Cloud Computing
On-demand access to computing resources (servers, storage, databases, AI services) over the internet. Cloud providers like AWS, Azure, and GCP offer scalable infrastructure without owning physical hardware.
Why It Matters
Cloud computing is how most organizations access AI — through cloud-based APIs and managed services. It eliminates the need for massive upfront hardware investments.
Example
Using AWS SageMaker to train a model on 100 GPUs for a week, then scaling down to 2 GPUs for serving — paying only for what you use.
Think of it like...
Like renting a car instead of buying one — you get what you need when you need it, without the maintenance, insurance, and upfront cost of ownership.
Related Terms
GPU
Graphics Processing Unit — originally designed for rendering graphics, GPUs excel at the parallel mathematical operations needed for training and running AI models. They are the primary hardware for modern AI.
Compute
The computational resources (processing power, memory, time) required to train or run AI models.
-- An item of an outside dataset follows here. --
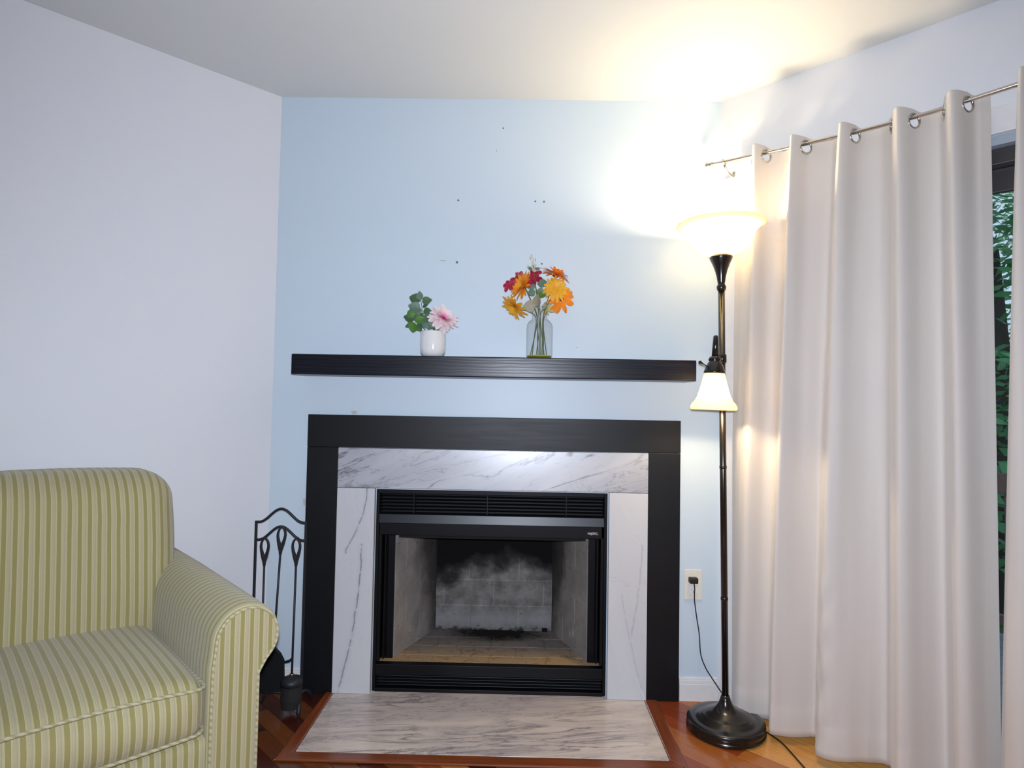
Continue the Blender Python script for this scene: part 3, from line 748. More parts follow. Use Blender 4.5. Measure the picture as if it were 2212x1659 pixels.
top1 = [(.088, .050), (.125, .055), (.165, .075), (.188, .118), (.203, .142), (.217, .126), (.232, .078), (.260, .050), (.292, .050), (.318, .082), (.329, .122), (.341, .143), (.356, .124), (.378, .080), (.415, .056), (.450, .046), (.478, .078), (.490, .122), (.503, .143), (.519, .126), (.540, .072), (.568, .050), (.605, .052), (.638, .085), (.652, .122), (.668, .143), (.686, .126), (.712, .075), (.745, .050), (.772, .056), (.793, .122), (.809, .143), (.828, .124), (.852, .072), (.872, .060), (.892, .050)]
bot1 = [(.085, .060), (.105, .10), (.130, .115), (.160, .105), (.190, .075), (.222, .060), (.245, .085), (.258, .125), (.272, .150), (.305, .130), (.345, .100), (.385, .065), (.405, .10), (.425, .160), (.470, .168), (.515, .145), (.560, .095), (.610, .060), (.655, .150), (.690, .152), (.725, .105), (.765, .060), (.790, .085), (.812, .150), (.845, .150), (.875, .100), (.902, .060)]
curtain(top1, bot1, 'curtain', 'cream grommet curtain panel hanging beside the floor lamp, left of the two', .030, 1., (.50,))
tag_ = [(1.02, .045), (.985, .075), (.968, .12), (.974, .145), (.995, .12), (1.03, .08), (1.07, .055)]
x_ = 1.07
while x_ < 1.75:
    tag_ += [(x_+.035, .060), (x_+.065, .10), (x_+.09, .143), (x_+.115, .10), (x_+.16, .050)]; x_ += .16
botB = [(.955, .045), (.918, .065), (.903, .10), (.918, .140), (.965, .158)]+[(a+.01, b*.9+.01) for a, b in tag_[5:]]
curtain(tag_, botB, 'curtain', 'cream grommet curtain panel at the right edge, right of the garden gap', .03, 5., None, 700)

# ------------------------------------------------------------------ floor lamp
LB = Vector((.789, -.222, 0))
MT = Matrix.Translation(LB) @ Matrix.Rotation(-.0148, 4, 'Y') @ Matrix.Translation((0, 0, .0022))
fl_ = thing('floor_lamp', 'dark bronze torchiere floor lamp with glowing glass bowl and side reading shade', 'floor lamp', M=MT)
def part(q, name, mat, parent=fl_, **k): return q.build(name, mat, parent, smooth=True, matrix=MT, **k)
part(MB().lathe([(0, 0), (.134, 0), (.1385, .004), (.1385, .012), (.135, .014), (.1365, .017), (.1365, .034), (.132, .0385), (.112, .041), (.104, .041), (.098, .047), (.090, .048), (.084, .054), (.078, .055), (.066, .063), (.048, .070), (.034, .080), (.024, .094), (.018, .110), (.0145, .122), (0, .122)], 64), 'base', M['bronze'])
part(MB().lathe([(.0, .11), (.0118, .11), (.0118, 1.62), (0, 1.62)], 24), 'pole', M['bronze'])
for z in (.47, .95): part(MB().lathe([(.0119, z-.006), (.0132, z-.004), (.0132, z+.004), (.0119, z+.006)], 24), 'pole_joint', M['bronze'])
part(MB().lathe([(.012, 1.605), (.015, 1.608), (.017, 1.615), (.0175, 1.622), (.013, 1.629), (.0125, 1.634), (.014, 1.64), (.017, 1.66), (.022, 1.68), (.031, 1.705), (.041, 1.726), (.0425, 1.733), (.038, 1.738), (.010, 1.734), (0, 1.734)], 40), 'cup', M['bronze'])
part(MB().lathe([(.030, 1.738), (.048, 1.739), (.080, 1.755), (.100, 1.778), (.114, 1.803), (.126, 1.828), (.142, 1.844), (.157, 1.850), (.163, 1.854), (.160, 1.858), (.150, 1.857), (.138, 1.849), (.122, 1.833), (.110, 1.806), (.096, 1.782), (.077, 1.760), (.047, 1.744), (.030, 1.742)], 64), 'glass_bowl', M['opal_bowl'])
bulb = [(0, 0), (.012, 0), (.013, .02), (.022, .035), (.030, .055), (.030, .070), (.022, .088), (.010, .096), (0, .098)]
part(MB().lathe([(r*.7, 1.742+z*.62) for r, z in bulb], 24), 'bulb', M['bulb'])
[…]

Compute is measured in FLOPs (floating-point operations) and is a primary constraint and cost in AI development.
API
Application Programming Interface — a set of rules and protocols that allow different software applications to communicate with each other. In AI, APIs let developers integrate AI capabilities into their applications.
Model Serving
The infrastructure and process of deploying trained ML models to production where they can receive requests and return predictions in real time. It includes scaling, load balancing, and version management.